# [Written exercise]
Extract, without alteration, each line from the start of the listing to the line bearing "return a * c_ - b * s_, b * c_ + a * s_".

begin Information provided

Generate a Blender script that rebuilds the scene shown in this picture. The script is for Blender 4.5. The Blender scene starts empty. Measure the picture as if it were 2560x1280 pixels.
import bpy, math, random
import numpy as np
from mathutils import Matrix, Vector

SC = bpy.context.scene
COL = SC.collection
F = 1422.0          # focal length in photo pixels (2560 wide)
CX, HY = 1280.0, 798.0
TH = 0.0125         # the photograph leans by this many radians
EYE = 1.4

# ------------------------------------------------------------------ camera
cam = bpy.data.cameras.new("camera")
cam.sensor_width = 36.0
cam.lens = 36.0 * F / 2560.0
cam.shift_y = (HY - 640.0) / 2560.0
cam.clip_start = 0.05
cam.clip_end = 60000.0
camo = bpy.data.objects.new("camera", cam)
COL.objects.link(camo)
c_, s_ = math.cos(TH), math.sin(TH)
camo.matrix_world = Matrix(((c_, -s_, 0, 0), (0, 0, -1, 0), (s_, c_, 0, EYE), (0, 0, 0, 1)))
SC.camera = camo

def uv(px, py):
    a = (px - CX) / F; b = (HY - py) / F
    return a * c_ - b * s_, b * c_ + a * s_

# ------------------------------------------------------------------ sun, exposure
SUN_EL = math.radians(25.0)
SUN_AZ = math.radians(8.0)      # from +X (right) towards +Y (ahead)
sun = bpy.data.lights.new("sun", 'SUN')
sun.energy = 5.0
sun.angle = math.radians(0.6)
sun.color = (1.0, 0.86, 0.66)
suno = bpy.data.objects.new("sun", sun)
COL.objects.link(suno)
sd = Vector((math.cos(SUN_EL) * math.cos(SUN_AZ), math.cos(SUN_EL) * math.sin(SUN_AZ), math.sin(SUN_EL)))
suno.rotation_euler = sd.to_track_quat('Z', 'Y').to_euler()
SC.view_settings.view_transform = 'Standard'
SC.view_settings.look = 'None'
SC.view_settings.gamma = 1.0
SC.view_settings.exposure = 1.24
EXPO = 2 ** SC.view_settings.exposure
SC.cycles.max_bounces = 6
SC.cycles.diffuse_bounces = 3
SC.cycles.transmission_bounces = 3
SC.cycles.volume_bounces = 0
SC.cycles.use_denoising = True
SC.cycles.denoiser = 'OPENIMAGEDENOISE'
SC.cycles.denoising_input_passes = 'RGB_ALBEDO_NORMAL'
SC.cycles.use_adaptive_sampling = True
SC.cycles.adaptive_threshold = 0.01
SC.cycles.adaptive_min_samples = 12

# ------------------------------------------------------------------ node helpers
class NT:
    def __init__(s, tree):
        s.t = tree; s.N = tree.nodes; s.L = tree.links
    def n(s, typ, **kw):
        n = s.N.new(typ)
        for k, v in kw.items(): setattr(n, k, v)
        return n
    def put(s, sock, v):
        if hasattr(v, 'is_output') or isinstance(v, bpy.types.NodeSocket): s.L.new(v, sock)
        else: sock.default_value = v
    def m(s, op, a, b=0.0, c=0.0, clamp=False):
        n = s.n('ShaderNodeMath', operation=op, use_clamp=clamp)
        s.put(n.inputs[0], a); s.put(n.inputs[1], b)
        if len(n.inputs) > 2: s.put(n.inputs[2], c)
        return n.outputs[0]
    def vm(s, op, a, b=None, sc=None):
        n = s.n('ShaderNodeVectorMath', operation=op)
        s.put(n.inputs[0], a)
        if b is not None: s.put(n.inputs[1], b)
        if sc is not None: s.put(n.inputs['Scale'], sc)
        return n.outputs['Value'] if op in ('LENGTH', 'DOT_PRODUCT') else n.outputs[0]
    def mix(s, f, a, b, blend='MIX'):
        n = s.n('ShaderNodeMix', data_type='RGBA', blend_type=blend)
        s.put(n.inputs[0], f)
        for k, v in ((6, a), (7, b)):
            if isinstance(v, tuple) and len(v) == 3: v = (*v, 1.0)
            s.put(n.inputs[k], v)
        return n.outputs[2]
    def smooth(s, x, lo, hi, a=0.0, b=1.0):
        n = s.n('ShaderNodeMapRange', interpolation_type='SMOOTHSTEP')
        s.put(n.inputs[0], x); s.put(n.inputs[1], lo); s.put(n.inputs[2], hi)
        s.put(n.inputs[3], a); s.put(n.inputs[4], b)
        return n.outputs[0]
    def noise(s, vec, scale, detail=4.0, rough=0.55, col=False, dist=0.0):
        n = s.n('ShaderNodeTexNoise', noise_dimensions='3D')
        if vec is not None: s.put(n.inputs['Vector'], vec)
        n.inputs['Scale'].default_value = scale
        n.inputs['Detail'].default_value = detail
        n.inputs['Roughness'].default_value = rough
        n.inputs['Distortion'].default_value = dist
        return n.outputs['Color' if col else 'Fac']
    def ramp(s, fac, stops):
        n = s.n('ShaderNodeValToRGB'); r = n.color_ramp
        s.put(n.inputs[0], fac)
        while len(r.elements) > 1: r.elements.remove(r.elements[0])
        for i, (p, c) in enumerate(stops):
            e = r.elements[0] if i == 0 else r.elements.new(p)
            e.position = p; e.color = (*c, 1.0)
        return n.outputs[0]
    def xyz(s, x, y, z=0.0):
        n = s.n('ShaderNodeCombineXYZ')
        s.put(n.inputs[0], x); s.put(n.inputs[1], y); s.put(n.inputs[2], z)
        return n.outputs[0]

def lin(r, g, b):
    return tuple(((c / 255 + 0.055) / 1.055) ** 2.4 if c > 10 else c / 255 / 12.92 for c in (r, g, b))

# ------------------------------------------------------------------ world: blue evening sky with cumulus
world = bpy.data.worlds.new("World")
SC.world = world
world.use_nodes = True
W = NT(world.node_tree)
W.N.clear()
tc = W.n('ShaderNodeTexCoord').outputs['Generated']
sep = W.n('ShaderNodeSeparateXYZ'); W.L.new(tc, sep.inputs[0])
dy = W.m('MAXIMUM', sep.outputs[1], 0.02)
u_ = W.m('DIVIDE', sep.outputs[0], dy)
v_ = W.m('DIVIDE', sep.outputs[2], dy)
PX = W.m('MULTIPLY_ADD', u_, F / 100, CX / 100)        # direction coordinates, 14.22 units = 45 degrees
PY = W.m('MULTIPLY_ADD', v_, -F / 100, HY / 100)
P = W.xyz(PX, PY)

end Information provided

# [Correct answer]
Generate a Blender script that rebuilds the scene shown in this picture. The script is for Blender 4.5. The Blender scene starts empty. Measure the picture as if it were 2560x1280 pixels.
import bpy, math, random
import numpy as np
from mathutils import Matrix, Vector

SC = bpy.context.scene
COL = SC.collection
F = 1422.0          # focal length in photo pixels (2560 wide)
CX, HY = 1280.0, 798.0
TH = 0.0125         # the photograph leans by this many radians
EYE = 1.4

# ------------------------------------------------------------------ camera
cam = bpy.data.cameras.new("camera")
cam.sensor_width = 36.0
cam.lens = 36.0 * F / 2560.0
cam.shift_y = (HY - 640.0) / 2560.0
cam.clip_start = 0.05
cam.clip_end = 60000.0
camo = bpy.data.objects.new("camera", cam)
COL.objects.link(camo)
c_, s_ = math.cos(TH), math.sin(TH)
camo.matrix_world = Matrix(((c_, -s_, 0, 0), (0, 0, -1, 0), (s_, c_, 0, EYE), (0, 0, 0, 1)))
SC.camera = camo

def uv(px, py):
    a = (px - CX) / F; b = (HY - py) / F
    return a * c_ - b * s_, b * c_ + a * s_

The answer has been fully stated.